- EXERCISE PROMPT -
Your task is to give the listing below back word for word, pictures excluded.

################

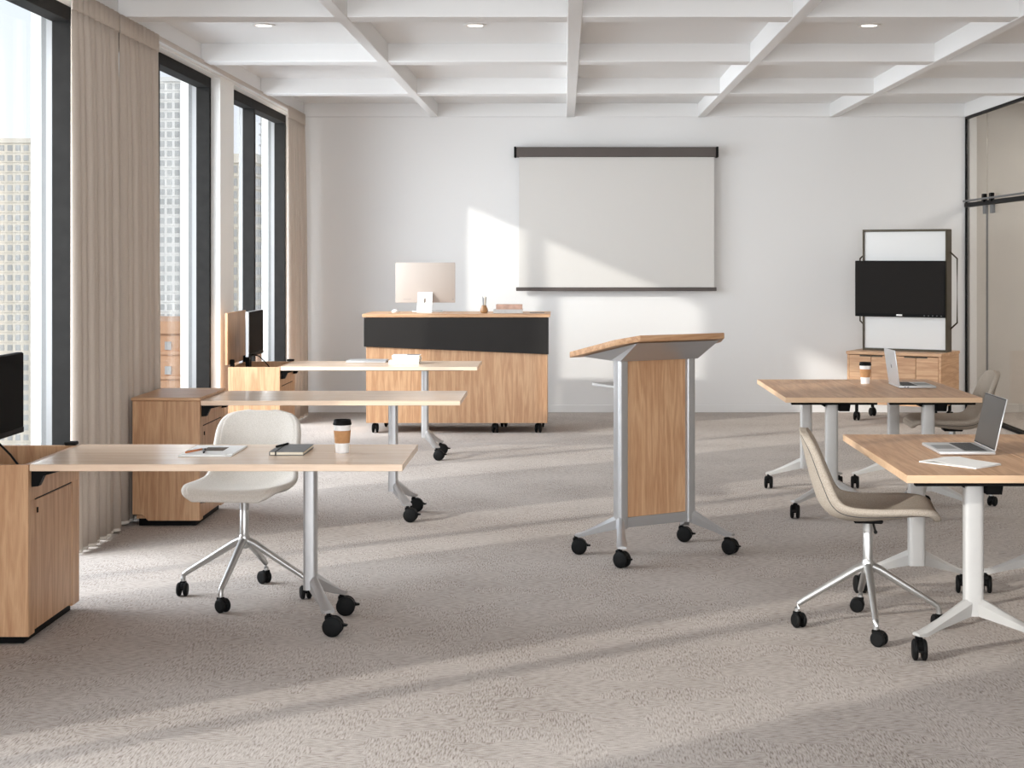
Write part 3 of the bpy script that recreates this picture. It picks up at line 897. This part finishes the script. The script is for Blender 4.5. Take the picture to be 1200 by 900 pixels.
mg = thing('magazine', 'white magazine with a dark picture and two pens, left of the notebook', 'magazine', (-1.497, 6.54, ZT))
obj('sheet', box(BM(), -.11, .11, -.165, .17, 0, .004, .0008), 'paper', mg)
obj('sheet', prism(BM(), [(-.108, -.16), (.085, -.16), (.085, -.12), (.108, -.12), (.108, .168), (-.108, .168)], 'z', .004, .007), 'paper', mg)
obj('picture', box(BM(), -.045, .045, -.02, .10, .0069, .0076), 'print_dark', mg)
def pen(x, y, z, a, m_, label, l=.13):
    p = thing('pen', label, 'pen', (x, y, z), a)
    obj('barrel', tube(BM(), [(-l / 2, 0, .0045), (l * .36, 0, .0045)], .0042, 10), m_, p)
    obj('tip', tube(BM(), [(l * .36, 0, .0045), (l / 2, 0, .0045)], [.0042, .0012], 10), 'alu', p)
    obj('clip', box(BM(), -l * .46, -l * .2, -.0016, .0016, .0085, .010), 'alu', p)
    return p
pen(-1.565, 6.50, ZT + .007, R(68), 'orange', 'copper-tipped pencil lying on the magazine')
pen(-1.525, 6.50, ZT + .007, R(100), 'black', 'black pen lying on the magazine next to the pencil')

nb = book((-1.165, 6.555, ZT), R(0), .145, .26, .016, 'grey_cover', 'grey notebook with a black pen on it on the nearest workstation table', None, 'x')
obj('elastic_band', box(BM(), -.048, -.043, -.131, .131, -.0, .0168), 'black', nb)
pen(-1.215, 6.62, ZT + .016, R(75), 'black', 'black pen lying on the grey notebook')

lp = thing('closed_laptop', 'closed silver laptop lying on the farthest workstation table', 'laptop', (-1.555, 12.10, ZT))
obj('laptop_base', box(BM(), -.155, .155, -.108, .108, .0015, .010, .003), 'laptop', lp)
obj('laptop_lid', box(BM(), -.155, .155, -.108, .108, .0105, .0165, .003), 'laptop', lp)
G = 'white books on the farthest workstation'
book((-1.245, 11.93, ZT), R(2), .237, .17, .022, 'paper', 'white book at the bottom of the stack on the farthest workstation', G, 'x')
book((-1.225, 11.94, ZT + .022), R(-2), .21, .16, .022, 'paper', 'white book in the middle of the stack on the farthest workstation', G, 'x')
bk = book((-1.23, 11.94, ZT + .044), R(1), .215, .16, .022, 'paper', 'white book with grey corner topping the stack on the farthest workstation', G, 'x')
obj('cover_print', box(BM(), .0, .10, -.03, .078, .0215, .0224), 'grey_cover', bk)


def laptop(loc, rz, tilt, label):
    t = thing('laptop', label, 'laptop', loc, rz, 'open silver laptops')
    # local: hinge along y at x = 0, base towards +x
    obj('laptop_base', box(BM(), 0, .235, -.162, .162, .001, .015, .004, 2), 'laptop', t)
    kb_ = BM()
    for r_ in range(5):
        for c_ in range(14): box(kb_, .030 + r_ * .0185, .0455 + r_ * .0185, -.135 + c_ * .0194, -.118 + c_ * .0194, .0148, .0162)
    o = obj('keys', kb_, 'keys', t); o['kind'] = 'stuff'
    obj('key_bed', box(BM(), .027, .124, -.138, .138, .0147, .0153), 'laptop_dark', t)
    obj('trackpad', box(BM(), .137, .222, -.065, .065, .0147, .0154, .0005), 'alu', t)
    for k in range(2): obj('port', box(BM(), .03 + k * .02, .042 + k * .02, -.1626, -.161, .006, .010), 'black', t)
    h = obj('laptop_lid', box(BM(), -.0035, .0025, -.162, .162, .004, .228, .002), 'laptop', t, loc=(.004, 0, .012), rot=(0, -tilt, 0))
    obj('screen', box(BM(), .002, .0032, -.158, .158, .012, .223, .0004), 'laptop_dark', h)
    obj('screen_border', box(BM(), .002, .0029, -.160, .160, .008, .226, .0004), 'black', h)
    # small fruit-like emblem on the back
    em = BM(); pts = []
    for k in range(24):
        a = 2 * math.pi * k / 24; rr = .0125 * (1 - .16 * abs(math.cos(a / 2 + math.pi / 4)) ** 6 - .10 * (math.exp(-((a - math.pi / 2) / .35) ** 2) + math.exp(-((a - 3 * math.pi / 2) / .3) ** 2)))
        pts.append((rr * math.cos(a), .118 + 1.05 * rr * math.sin(a)))
    prism(em, pts, 'x', -.0042, -.0034)
    prism(em, [(.001, .132), (.006, .139), (.0035, .1335)], 'x', -.0042, -.0034)
    obj('emblem', em, 'grey_cover', h, smooth=False)
    return t


laptop((2.107, 9.84, ZT), 0, R(8), 'open silver laptop seen from behind on the back pair of tables')
laptop((1.805, 6.595, ZT), math.pi, R(13), 'open silver laptop with dark screen towards us on the nearest folding table')

en = thing('envelope', 'folded white paper lying in front of the laptop on the nearest folding table', 'paper', (1.585, 6.165, ZT), R(-49))
obj('sheet', box(BM(), -.135, .135, -.087, .087, .0005, .004, .0008), 'paper', en)
fl = BM(); secs = []
for x, z in ((-.134, .0045), (-.06, .013), (.0, .0075), (.134, .0042)):
    secs.append([(x, -.086, z), (x, .086, z + .002), (x, .086, z + .0033), (x, -.086, z + .0013)])
loft(fl, secs)
obj('sheet', fl, 'paper', en, ang=3)

# ------------------------------------------------------------------ the city outside
def building(x0, x1, y, dpt, z1, cx, cz, ww, wh, mwall, label, z0=-75):
    t = thing('building', label, 'building', (x0, y, z0), 0, 'city blocks outside the windows')
    H = z1 - z0
    obj('facade', box(BM(), 0, x1 - x0, 0, dpt, 0, H), mwall, t, smooth=False)
    obj('parapet', box(BM(), -.4, x1 - x0 + .4, -.4, dpt + .4, H, H + 1.2), mwall, t, smooth=False)
    wv = BM(); led = BM()
    for j in range(int(H / cz)):
        zz = H - (j + 1) * cz + (cz - wh) / 2
        for i in range(int((x1 - x0) / cx)):
            xx = i * cx + (cx - ww) / 2
            box(wv, xx, xx + ww, -.12, .05, zz, zz + wh)
        for i in range(int(dpt / cx)):
            yy = i * cx + (cx - ww) / 2
            box(wv, x1 - x0 - .05, x1 - x0 + .12, yy, yy + ww, zz, zz + wh)
        box(led, -.25, x1 - x0 + .25, -.25, dpt, zz - .45, zz - .15)
    o = obj('windows', wv, 'ext_window', t, smooth=False); o['kind'] = 'stuff'
    o = obj('ledges', led, mwall, t, smooth=False); o['kind'] = 'stuff'
    return t


building(-175, -138, 400, 26, 31, 2.1, 2.6, 1.2, 1.5, 'ext_cream', 'pale cream office block with a window grid seen through the nearest window')
building(-118, -91, 400, 20, 47, 2.0, 2.5, 1.2, 1.5, 'ext_white', 'tall pale tower with a window grid seen through the mid window')
building(-44, -30, 150, 12, -6, 1.5, 2.4, .6, .8, 'ext_brick', 'low orange brick house seen low through the mid window')
building(-50, -41.5, 205, 14, 14, 1.3, 1.7, .7, 1.0, 'ext_cream', 'brown block seen through the left pane of the far window')
building(-51.5, -43.6, 260, 14, 40, 1.4, 1.8, .8, 1.0, 'ext_grey', 'grey block with many windows seen through the far window')
struct('ground', box(BM(), -900, 300, -300, 1200, -76, -75), 'ext_grey', smooth=False)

################

- FINISHED EXERCISE -
Write part 3 of the bpy script that recreates this picture. It picks up at line 897. This part finishes the script. The script is for Blender 4.5. Take the picture to be 1200 by 900 pixels.
mg = thing('magazine', 'white magazine with a dark picture and two pens, left of the notebook', 'magazine', (-1.497, 6.54, ZT))
obj('sheet', box(BM(), -.11, .11, -.165, .17, 0, .004, .0008), 'paper', mg)
obj('sheet', prism(BM(), [(-.108, -.16), (.085, -.16), (.085, -.12), (.108, -.12), (.108, .168), (-.108, .168)], 'z', .004, .007), 'paper', mg)
obj('picture', box(BM(), -.045, .045, -.02, .10, .0069, .0076), 'print_dark', mg)
def pen(x, y, z, a, m_, label, l=.13):
    p = thing('pen', label, 'pen', (x, y, z), a)
    obj('barrel', tube(BM(), [(-l / 2, 0, .0045), (l * .36, 0, .0045)], .0042, 10), m_, p)
    obj('tip', tube(BM(), [(l * .36, 0, .0045), (l / 2, 0, .0045)], [.0042, .0012], 10), 'alu', p)
    obj('clip', box(BM(), -l * .46, -l * .2, -.0016, .0016, .0085, .010), 'alu', p)
    return p
pen(-1.565, 6.50, ZT + .007, R(68), 'orange', 'copper-tipped pencil lying on the magazine')
pen(-1.525, 6.50, ZT + .007, R(100), 'black', 'black pen lying on the magazine next to the pencil')

nb = book((-1.165, 6.555, ZT), R(0), .145, .26, .016, 'grey_cover', 'grey notebook with a black pen on it on the nearest workstation table', None, 'x')
obj('elastic_band', box(BM(), -.048, -.043, -.131, .131, -.0, .0168), 'black', nb)
pen(-1.215, 6.62, ZT + .016, R(75), 'black', 'black pen lying on the grey notebook')

lp = thing('closed_laptop', 'closed silver laptop lying on the farthest workstation table', 'laptop', (-1.555, 12.10, ZT))
obj('laptop_base', box(BM(), -.155, .155, -.108, .108, .0015, .010, .003), 'laptop', lp)
obj('laptop_lid', box(BM(), -.155, .155, -.108, .108, .0105, .0165, .003), 'laptop', lp)
G = 'white books on the farthest workstation'
book((-1.245, 11.93, ZT), R(2), .237, .17, .022, 'paper', 'white book at the bottom of the stack on the farthest workstation', G, 'x')
book((-1.225, 11.94, ZT + .022), R(-2), .21, .16, .022, 'paper', 'white book in the middle of the stack on the farthest workstation', G, 'x')
bk = book((-1.23, 11.94, ZT + .044), R(1), .215, .16, .022, 'paper', 'white book with grey corner topping the stack on the farthest workstation', G, 'x')
obj('cover_print', box(BM(), .0, .10, -.03, .078, .0215, .0224), 'grey_cover', bk)


def laptop(loc, rz, tilt, label):
    t = thing('laptop', label, 'laptop', loc, rz, 'open silver laptops')
    # local: hinge along y at x = 0, base towards +x
    obj('laptop_base', box(BM(), 0, .235, -.162, .162, .001, .015, .004, 2), 'laptop', t)
    kb_ = BM()
    for r_ in range(5):
        for c_ in range(14): box(kb_, .030 + r_ * .0185, .0455 + r_ * .0185, -.135 + c_ * .0194, -.118 + c_ * .0194, .0148, .0162)
    o = obj('keys', kb_, 'keys', t); o['kind'] = 'stuff'
    obj('key_bed', box(BM(), .027, .124, -.138, .138, .0147, .0153), 'laptop_dark', t)
    obj('trackpad', box(BM(), .137, .222, -.065, .065, .0147, .0154, .0005), 'alu', t)
    for k in range(2): obj('port', box(BM(), .03 + k * .02, .042 + k * .02, -.1626, -.161, .006, .010), 'black', t)
    h = obj('laptop_lid', box(BM(), -.0035, .0025, -.162, .162, .004, .228, .002), 'laptop', t, loc=(.004, 0, .012), rot=(0, -tilt, 0))
    obj('screen', box(BM(), .002, .0032, -.158, .158, .012, .223, .0004), 'laptop_dark', h)
    obj('screen_border', box(BM(), .002, .0029, -.160, .160, .008, .226, .0004), 'black', h)
    # small fruit-like emblem on the back
    em = BM(); pts = []
    for k in range(24):
        a = 2 * math.pi * k / 24; rr = .0125 * (1 - .16 * abs(math.cos(a / 2 + math.pi / 4)) ** 6 - .10 * (math.exp(-((a - math.pi / 2) / .35) ** 2) + math.exp(-((a - 3 * math.pi / 2) / .3) ** 2)))
        pts.append((rr * math.cos(a), .118 + 1.05 * rr * math.sin(a)))
    prism(em, pts, 'x', -.0042, -.0034)
    prism(em, [(.001, .132), (.006, .139), (.0035, .1335)], 'x', -.0042, -.0034)
    obj('emblem', em, 'grey_cover', h, smooth=False)
    return t


laptop((2.107, 9.84, ZT), 0, R(8), 'open silver laptop seen from behind on the back pair of tables')
laptop((1.805, 6.595, ZT), math.pi, R(13), 'open silver laptop with dark screen towards us on the nearest folding table')

en = thing('envelope', 'folded white paper lying in front of the laptop on the nearest folding table', 'paper', (1.585, 6.165, ZT), R(-49))
obj('sheet', box(BM(), -.135, .135, -.087, .087, .0005, .004, .0008), 'paper', en)
fl = BM(); secs = []
for x, z in ((-.134, .0045), (-.06, .013), (.0, .0075), (.134, .0042)):
    secs.append([(x, -.086, z), (x, .086, z + .002), (x, .086, z + .0033), (x, -.086, z + .0013)])
loft(fl, secs)
obj('sheet', fl, 'paper', en, ang=3)

# ------------------------------------------------------------------ the city outside
def building(x0, x1, y, dpt, z1, cx, cz, ww, wh, mwall, label, z0=-75):
    t = thing('building', label, 'building', (x0, y, z0), 0, 'city blocks outside the windows')
    H = z1 - z0
    obj('facade', box(BM(), 0, x1 - x0, 0, dpt, 0, H), mwall, t, smooth=False)
    obj('parapet', box(BM(), -.4, x1 - x0 + .4, -.4, dpt + .4, H, H + 1.2), mwall, t, smooth=False)
    wv = BM(); led = BM()
    for j in range(int(H / cz)):
        zz = H - (j + 1) * cz + (cz - wh) / 2
        for i in range(int((x1 - x0) / cx)):
            xx = i * cx + (cx - ww) / 2
            box(wv, xx, xx + ww, -.12, .05, zz, zz + wh)
        for i in range(int(dpt / cx)):
            yy = i * cx + (cx - ww) / 2
            box(wv, x1 - x0 - .05, x1 - x0 + .12, yy, yy + ww, zz, zz + wh)
        box(led, -.25, x1 - x0 + .25, -.25, dpt, zz - .45, zz - .15)
    o = obj('windows', wv, 'ext_window', t, smooth=False); o['kind'] = 'stuff'
    o = obj('ledges', led, mwall, t, smooth=False); o['kind'] = 'stuff'
    return t


building(-175, -138, 400, 26, 31, 2.1, 2.6, 1.2, 1.5, 'ext_cream', 'pale cream office block with a window grid seen through the nearest window')
building(-118, -91, 400, 20, 47, 2.0, 2.5, 1.2, 1.5, 'ext_white', 'tall pale tower with a window grid seen through the mid window')
building(-44, -30, 150, 12, -6, 1.5, 2.4, .6, .8, 'ext_brick', 'low orange brick house seen low through the mid window')
building(-50, -41.5, 205, 14, 14, 1.3, 1.7, .7, 1.0, 'ext_cream', 'brown block seen through the left pane of the far window')
building(-51.5, -43.6, 260, 14, 40, 1.4, 1.8, .8, 1.0, 'ext_grey', 'grey block with many windows seen through the far window')
struct('ground', box(BM(), -900, 300, -300, 1200, -76, -75), 'ext_grey', smooth=False)